Scientists Detect 200 Earthquakes in 10 Days at Yellowstone Supervolcano as Magma Shows ‘Strain’.

Given the Earth-shattering power of this super volcano — which is capable of covering much of the United States under a thick blanket of lava and ash — it’s enough to raise some serious eyebrows.

But none of the quakes have been huge: the biggest came in at just magnitude 2.9.

This means the shake was just strong enough to be barely felt by some people. But there was no damage to any structures.

And the underground movements that caused them are not likely to have had any impact on the 250 billion cubic kilometre ticking time bomb of molten rock.

That we know of.

The United States Geological Service says most of the flurry of activity came at a depth of about 8km, near West Yellowstone, Montana.
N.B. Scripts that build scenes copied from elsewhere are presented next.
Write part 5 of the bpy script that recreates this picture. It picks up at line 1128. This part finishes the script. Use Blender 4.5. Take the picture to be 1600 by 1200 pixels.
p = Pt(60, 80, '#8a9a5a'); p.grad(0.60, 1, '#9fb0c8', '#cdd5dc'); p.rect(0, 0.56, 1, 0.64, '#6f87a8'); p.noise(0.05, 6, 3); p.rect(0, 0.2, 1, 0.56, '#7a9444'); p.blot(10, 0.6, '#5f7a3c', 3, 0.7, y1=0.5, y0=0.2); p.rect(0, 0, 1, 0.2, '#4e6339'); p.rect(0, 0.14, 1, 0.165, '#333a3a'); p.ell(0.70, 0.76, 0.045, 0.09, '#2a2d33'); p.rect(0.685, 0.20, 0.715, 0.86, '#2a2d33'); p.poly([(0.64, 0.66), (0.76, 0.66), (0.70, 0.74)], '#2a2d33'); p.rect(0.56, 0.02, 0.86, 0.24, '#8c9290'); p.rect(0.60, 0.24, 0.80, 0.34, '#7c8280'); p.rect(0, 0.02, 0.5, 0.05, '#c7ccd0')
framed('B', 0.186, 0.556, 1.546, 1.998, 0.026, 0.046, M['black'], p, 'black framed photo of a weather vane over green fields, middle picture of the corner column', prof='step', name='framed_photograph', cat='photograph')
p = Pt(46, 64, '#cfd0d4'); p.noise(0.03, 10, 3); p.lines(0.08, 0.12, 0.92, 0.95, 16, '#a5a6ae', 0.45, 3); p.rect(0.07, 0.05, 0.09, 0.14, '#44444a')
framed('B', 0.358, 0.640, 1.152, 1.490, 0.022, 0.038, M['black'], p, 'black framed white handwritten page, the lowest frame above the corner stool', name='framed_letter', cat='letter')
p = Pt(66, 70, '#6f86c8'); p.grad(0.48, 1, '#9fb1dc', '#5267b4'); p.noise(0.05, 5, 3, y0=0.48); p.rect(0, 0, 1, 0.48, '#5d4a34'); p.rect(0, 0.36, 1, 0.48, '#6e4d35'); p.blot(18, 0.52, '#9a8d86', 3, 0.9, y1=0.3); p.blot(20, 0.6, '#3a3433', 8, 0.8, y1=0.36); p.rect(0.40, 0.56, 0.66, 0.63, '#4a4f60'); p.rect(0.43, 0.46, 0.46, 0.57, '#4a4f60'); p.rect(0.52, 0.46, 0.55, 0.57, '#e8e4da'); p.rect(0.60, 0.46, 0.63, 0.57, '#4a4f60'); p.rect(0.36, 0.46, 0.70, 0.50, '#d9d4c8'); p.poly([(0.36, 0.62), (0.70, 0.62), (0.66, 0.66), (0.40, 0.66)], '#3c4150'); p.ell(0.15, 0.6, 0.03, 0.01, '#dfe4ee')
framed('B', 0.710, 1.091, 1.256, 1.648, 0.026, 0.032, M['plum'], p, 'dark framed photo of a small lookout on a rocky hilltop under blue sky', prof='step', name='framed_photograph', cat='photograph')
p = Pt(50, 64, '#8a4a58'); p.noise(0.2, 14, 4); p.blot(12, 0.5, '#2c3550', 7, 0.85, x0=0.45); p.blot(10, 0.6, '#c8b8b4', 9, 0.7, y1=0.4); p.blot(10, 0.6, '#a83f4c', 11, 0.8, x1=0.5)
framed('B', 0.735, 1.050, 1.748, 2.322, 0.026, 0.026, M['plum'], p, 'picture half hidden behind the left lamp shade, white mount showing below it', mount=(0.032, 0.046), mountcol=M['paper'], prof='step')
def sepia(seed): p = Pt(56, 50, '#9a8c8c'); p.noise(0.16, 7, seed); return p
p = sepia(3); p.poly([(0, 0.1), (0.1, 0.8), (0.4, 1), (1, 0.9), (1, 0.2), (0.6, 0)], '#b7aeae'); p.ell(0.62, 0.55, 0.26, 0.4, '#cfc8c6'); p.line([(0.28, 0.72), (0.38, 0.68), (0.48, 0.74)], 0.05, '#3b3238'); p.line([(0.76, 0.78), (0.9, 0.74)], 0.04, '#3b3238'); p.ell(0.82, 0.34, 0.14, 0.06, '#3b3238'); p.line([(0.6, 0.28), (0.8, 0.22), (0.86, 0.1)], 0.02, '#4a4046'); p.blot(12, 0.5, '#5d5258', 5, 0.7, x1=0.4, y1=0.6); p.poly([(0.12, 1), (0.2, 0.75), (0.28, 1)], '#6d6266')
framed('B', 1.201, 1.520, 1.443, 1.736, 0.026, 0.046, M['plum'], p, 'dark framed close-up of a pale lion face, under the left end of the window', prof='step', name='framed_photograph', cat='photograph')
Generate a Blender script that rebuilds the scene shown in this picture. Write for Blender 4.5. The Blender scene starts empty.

Earthquake swarms are nothing new.

Especially in Yellowstone.

They can be triggered by a shift in pressure along a fault line.

This can be caused by changes in the amount of nearby subterranean water or gas. As well as movements of magma.

Yellowstone has an excess of all three.

Movements in the massive tectonic plates that shape our planet’s surface can also play a part.

One of these is also at play under Yellowstone.

The US National Parks Service says that, on average, Yellowstone is generally shaken by between 1000 and 3000 quakes every year.

“It is not an imminent hazard,” volcanologist Guillaume Girard told National Geographic. “Every study has concluded that there is no magma that is ready to erupt within any foreseeable future.”

But last year, 2400 earthquakes registered on seismic sensors between June and September alone.

“This is what Yellowstone does; this is Yellowstone being Yellowstone,” scientist-in-charge of the USGS Yellowstone Volcano Observatory Michael Poland told Live Science. “It experiences swarms all the time.”

The biggest quake last year was magnitude 4.4: a strength people would feel, but not likely to cause anything more than minor damage.

So far, the biggest recorded quake in the supervolcano was a magnitude 7.3 in 1959. Dozens of people died in landslides. At this level, most buildings within the affected area were seriously damaged, or collapsed.

“One of the potential explanations for why this area is so swarmy is that the whole crust in the area is still adjusting to the big earthquake in 1959,” Poland says.